I am developing a small site, which must fetch some data from an API and display it in a table (I don't know how much rows I will need, it depends on the API). I selected Python as backend programming language and Flask as a web-framework. I need to make a request to API from Python on page start and display it's result in a table in HTML template. render_template with some parameters can't do that - because it can't dynamically display HTML elements, just text. How can I do it without JS/JQuery or using it minimally? This is my table code (it's Bootstrap 4)
<table class="table table-bordered" id="users">
<thead>
<tr>
<th>ID</th>
<th>Имя</th>
<th>Фамилия</th>
<th>Действие</th>
</tr>
</thead>
<tbody>
<tr>
<td rowspan="1">3319</td>
<td>...</td>
<td>...</td>
<td><a href="#">Выбрать</a></td>
</tbody>
</table>
I've edited @juegern's answer to work with <a>
tags and now my code looks so:
<table class="table table-striped" id="users">
<thead>
{%- for column in columns %}
<th>{{ column }}</th>
{%- endfor %}
</thead>
<tbody>
{%- for row in items %}
<tr>
{%- for column in columns %}
{% if row[column]['link'] %}
<td><a href="{{ row[column]['link'] }}">{{ row[column]['text'] }}</a></td>
{% else %}
<td>{{ row[column] }}</td>
{% endif %}
{%- endfor %}
</tr>
{%- endfor %}
</tbody>
</table>
Code to apply some data to this table from Flask:
items_list = [{'1': 'Hello', '2': 'World', '3': {'link': '#', 'text': 'Open'}}, {'1': 'World', '2': 'Hello', '3': {'link': '#', 'text': 'Open'}}] return render_template('your_file_name.html', columns=['1', '2', '3'], items=items_list)
When using Jinja2, you can dynamically create your table using the scripting possibilities of Jinja2, with a syntax rather similar to Python:
<table>
<thead>
{%- for column in columns %}
<th>{{ column }}</th>
{%- endfor %}
</thead>
<tbody>
{%- for row in items %}
<tr>
{%- for column in columns %}
<td>{{ row|attr(column) }}</td>
{%- endfor %}
</tr>
{%- endfor %}
</tbody>
</table>
At the call of render_template, you need to provide two variables "columns" containing a list of columns of the rows and "items" containing the rows.
No need to use JS.
If you want to support some special data types, like links, you can do so by using if statements in the template.
See the reference of Jinja2 for more details: http://jinja.pocoo.org/docs/2.10/templates/
You might also be interested in this pattern, using python package pandas:
import pandas as pd
@app.route('/table')
def display_table():
# do something to create a pandas datatable
df = pd.DataFrame(data=[[1,2],[3,4]])
df_html = df.to_html() # use pandas method to auto generate html
return render_template('page.html', table_html=df_html)
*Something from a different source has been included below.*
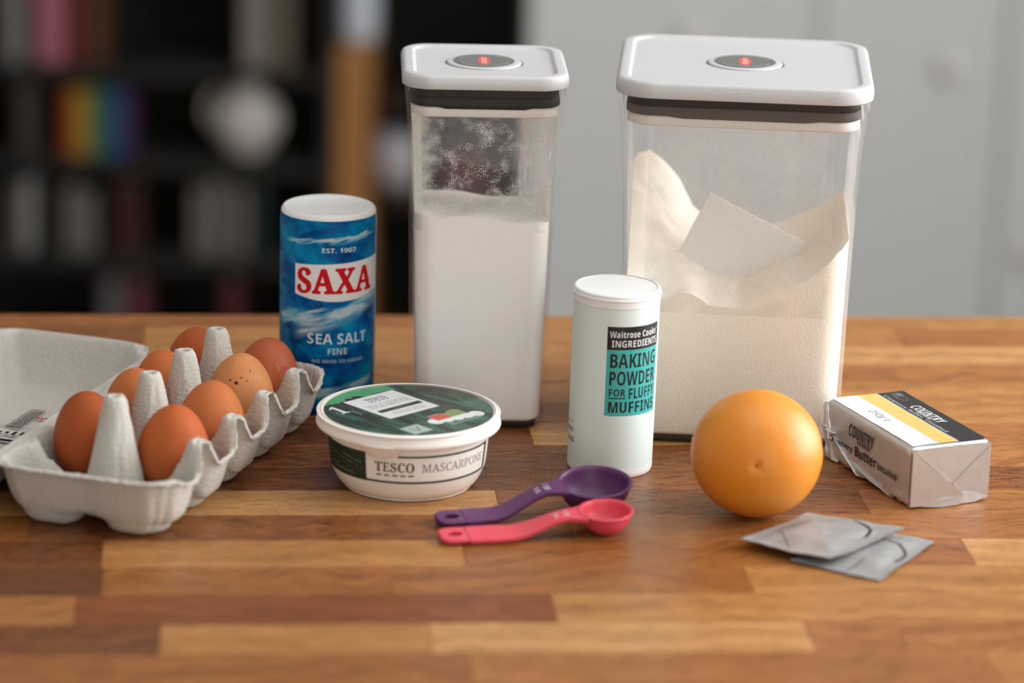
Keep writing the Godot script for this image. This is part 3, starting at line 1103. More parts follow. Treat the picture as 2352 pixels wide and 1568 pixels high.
# =====================================================================  storage boxes
func build_containers() -> void:
	var sugar_prof := [Vector2(0.003, 0.0442), Vector2(0.02, 0.0446), Vector2(0.06, 0.0457), Vector2(0.12, 0.0468), Vector2(0.16, 0.0479), Vector2(0.19, 0.0491), Vector2(0.205, 0.0500), Vector2(0.222, 0.0514), Vector2(0.2335, 0.0528)]
	var o := storage_box("clear square storage box with white push button lid, holding white sugar", Vector3(-0.0236, TOP, -0.1245), 2.8, sugar_prof, 0.0125, 0.242, 0.0095, 0.0545, 0.0480, false)
	sugar_dust(o, sugar_prof)
	var flour_prof := [Vector2(0.003, 0.0722), Vector2(0.02, 0.0726), Vector2(0.10, 0.0742), Vector2(0.16, 0.0757), Vector2(0.20, 0.0776), Vector2(0.222, 0.0797), Vector2(0.2345, 0.0816)]
	var q := storage_box("large clear storage box with wide white lid, holding pale flour", Vector3(0.1490, TOP, -0.1310), -3.3, flour_prof, 0.0165, 0.245, 0.0108, 0.0832, 0.0752, true)
	flour_dust(q, flour_prof)
	# what is in them
	var s := thing("sugar", "white granulated sugar filling the narrow storage box above its middle", "sugar", o.position, 2.8, "", "stuff")
	fill_mass(s, "sugar_heap", M.sugar, sugar_prof, 0.0105, 0.0055, func(x: float, z: float) -> float:
		return 0.1425 - 0.075 * x + 0.05 * z + 0.0009 * sin(x * 130.0 + z * 60.0))
	var f := thing("flour", "beige flour heaped unevenly in the wide storage box", "flour", q.position, -3.3, "", "stuff")
	var front := [Vector2(-0.075, 0.108), Vector2(-0.058, 0.100), Vector2(-0.043, 0.1005), Vector2(-0.034, 0.1035), Vector2(-0.028, 0.1030), Vector2(-0.018, 0.0965), Vector2(-0.008, 0.0955), Vector2(0.002, 0.0950), Vector2(0.012, 0.1005), Vector2(0.024, 0.1075), Vector2(0.036, 0.1125), Vector2(0.042, 0.1130), Vector2(0.052, 0.1200), Vector2(0.060, 0.1290), Vector2(0.072, 0.1420)]
	var back := [Vector2(-0.075, 0.168), Vector2(-0.062, 0.166), Vector2(-0.050, 0.158), Vector2(-0.040, 0.146), Vector2(-0.030, 0.126), Vector2(-0.018, 0.118), Vector2(0.010, 0.114), Vector2(0.030, 0.118), Vector2(0.046, 0.126), Vector2(0.060, 0.134), Vector2(0.072, 0.146)]
	var rough := noise(61, 90.0, 3)
	fill_mass(f, "flour_heap", M.flour, flour_prof, 0.0145, 0.0060, func(x: float, z: float) -> float:
		var t := clampf((0.072 - z) / 0.144, 0.0, 1.0)
		return lerpf(curve(front, x), curve(back, x), pow(t, 1.3)) + 0.0016 * rough.get_noise_2d(x, z))
	# flat card left standing in the flour
	var c := thing("card", "flat white card standing tilted in the flour inside the wide box", "card", q.position + Vector3(0.005, 0.0, 0.0), -3.3)
	var m := Mesher.new()
	m.box(Vector3.ZERO, Vector3(0.072, 0.052, 0.0012), 0.0004, Basis(Vector3(0, 0, 1), deg_to_rad(-25.0)))
	var cc := part(c, "sheet", m, M.card, Vector3(-0.003, 0.117, 0.010))
	cc.rotation_degrees.x = -14.0


func storage_box(label: String, at: Vector3, yaw: float, prof: Array, cr: float, top: float, lid_h: float, lid_hw: float, plug: float, dusty: bool) -> Node3D:
	var o := thing("storage_box", label, "storage box", at, yaw, "clear storage boxes with white lids")
	# clear walls: an outer and an inner skin joined at the rim, and a thick floor
	var m := Mesher.new()
	var wall := 0.0026
	var rows := [rrect(prof[0].y - 0.003, prof[0].y - 0.003, cr - 0.002, 0.0012)]
	for p in prof:
		rows.append(rrect(p.y, p.y, cr, p.x))
	m.loft(rows)
	rows = []
	for p in prof:
		rows.append(rrect(p.y - wall, p.y - wall, cr - wall, maxf(p.x, 0.0050)))
	m.loft(rows, true)
	m.loft([rrect(prof[-1].y, prof[-1].y, cr, prof[-1].x), rrect(prof[-1].y - wall, prof[-1].y - wall, cr - wall, prof[-1].x)])
	var f := rrect(prof[0].y - wall, prof[0].y - wall, cr - wall, 0.0050)
	f.remove_at(f.size() - 1)
	m.fan(f)
	f = rrect(prof[0].y - 0.003, prof[0].y - 0.003, cr - 0.002, 0.0012)
	f.remove_at(f.size() - 1)
	f.reverse()
	m.fan(f)
	part(o, "clear_body", m, M.clear_body)
	# foot ring, black to stand in for the shadow gap under the base
	m = Mesher.new()
	var hw: float = prof[0].y - 0.005
	m.loft([rrect(hw - 0.003, hw - 0.003, cr - 0.004, 0.0001), rrect(hw, hw, cr - 0.003, 0.0003), rrect(hw, hw, cr - 0.003, 0.0012), rrect(hw - 0.003, hw - 0.003, cr - 0.004, 0.0012), rrect(hw - 0.003, hw - 0.003, cr - 0.004, 0.0001)])
	part(o, "shade_foot_ring", m, M.gasket)
	# lid: slab with a sunken top panel
	m = Mesher.new()
	var b := top - lid_h
	var lr := cr * 1.55
	var big := lid_hw / 0.0545
	rows = []
	for p in [[-0.0035, 0.0], [-0.0012, 0.0002], [-0.0002, 0.0010], [0.0, lid_h * 0.5], [-0.0004, lid_h - 0.0022], [-0.0014, lid_h - 0.0006], [-0.0030, lid_h], [-0.0072, lid_h], [-0.0080, lid_h - 0.0003], [-0.0092, lid_h - 0.0015], [-0.0100, lid_h - 0.0017]]:
		rows.append(rrect(lid_hw + p[0], lid_hw + p[0], maxf(lr + p[0], 0.005), b + p[1]))
	var by := top - 0.0017
	for p in [[0.02745, 0.0], [0.0266, 0.0], [0.0262, -0.0003], [0.0260, -0.0020]]:
		rows.append(ring_like(p[0] * 0.985, by + p[1]))
	m.loft(rows)
	var c := rrect(lid_hw - 0.0035, lid_hw - 0.0035, lr - 0.0035, b)
	c.remove_at(c.size() - 1)
	c.reverse()
	m.fan(c)
	var lid := part(o, "lid", m, M.lid_white)
	m = Mesher.new()
	m.lathe([Vector2(0.0246, by - 0.0020), Vector2(0.0248, by - 0.0002), Vector2(0.0245, by + 0.0005), Vector2(0.0238, by + 0.0009), Vector2(0.0215, by + 0.0010), Vector2(0.0, by + 0.0010)], 64)
	part(lid, "button", m, M.lid_white)
	# printed disc on the button: grey, red bar with white letters, fine lettering round the edge
	if not M.has("emblem"):
		var img := blank(512, 512, c8(108, 110, 108))
		small_ring(img, Vector2(256, 256), 212, 205, 335, c8(170, 171, 168))
		small_ring(img, Vector2(256, 256), 212, 20, 152, c8(176, 177, 174))
		fill_ellipse(img, Vector2(256, 262), Vector2(52, 170), c8(216, 92, 78))
		ink(img, "OXO", Rect2(150, 240, 212, 44), c8(226, 206, 200), "Droid Sans", 700, PI / 2)
		printed("emblem", done(img), 0.45)
	m = Mesher.new()
	var disc := PackedVector3Array()
	var duv := PackedVector2Array()
	for k in 64:
		var a := TAU * k / 64
		disc.append(Vector3(0.0202 * cos(a), by + 0.0014, -0.0202 * sin(a)))
		duv.append(Vector2(0.5 + 0.5 * cos(a), 0.5 - 0.5 * sin(a)))
	m.fan(disc, duv)
	var rim := PackedVector3Array(disc)
	rim.append(disc[0])
	var rim2 := PackedVector3Array()
	for p in rim:
		rim2.append(p - Vector3(0, 0.0006, 0))
	m.loft([rim2, rim])
	part(lid, "emblem", m, M.emblem)
	# plug below the lid: dark gasket with a waist, then the white inner seal
	m = Mesher.new()
	rows = []
	for p in [[-0.0015, -0.0005], [0.0, -0.0010], [0.0, -0.0052], [-0.0010, -0.0056], [-0.0010, -0.0064]]:
		rows.append(rrect(plug + p[0], plug + p[0], cr - 0.001, b + p[1]))
	rows.reverse()
	m.loft(rows)
	part(o, "gasket", m, M.gasket)
	m = Mesher.new()
	rows = []
	for p in [[-0.0010, -0.0062], [0.0006, -0.0068], [0.0008, -0.0128], [-0.0006, -0.0138]]:
		rows.append(notched(plug + p[0], cr, b + p[1], 0.0014 if p[1] < -0.010 else 0.0))
	rows.reverse()
	m.loft(rows)
	part(o, "lower_gasket", m, M.gasket_dusty if dusty else M.gasket)
	m = Mesher.new()
	rows = []
	for p in [[-0.0012, -0.0120], [-0.0002, -0.0136], [-0.0002, -0.0182], [-0.0016, -0.0192], [-0.012, -0.0192]]:
		rows.append(rrect(plug + p[0], plug + p[0], cr - 0.001, b + p[1]))
	rows.reverse()
	m.loft(rows)
	var u := rrect(plug - 0.012, plug - 0.012, cr - 0.001, b - 0.0192)
	u.remove_at(u.size() - 1)
	u.reverse()
	m.fan(u)
	part(o, "inner_seal", m, M.seal_white)
	return o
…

then inside the page.html include the following:
{{ table_html | safe }}
you need to include the safe filter so that it renders raw html without escaping any of the characters.
This will render the following, which you can also stylise with the arguments and the Styler available in pandas.
<table border="1" class="dataframe">
<thead>
<tr style="text-align: right;">
<th></th>
<th>0</th>
<th>1</th>
</tr>
</thead>
<tbody>
<tr>
<th>0</th>
<td>1</td>
<td>2</td>
</tr>
<tr>
<th>1</th>
<td>3</td>
<td>4</td>
</tr>
</tbody>
</table>
EDIT: FYI this is also convenient for problems where you have complicated, or dynamic conditional formatting, that is easier to style on the python/pandas server side, and not have to worry about the html template. Of course it depends what you are doing but I argue this is more maintainable in some situations - like mine!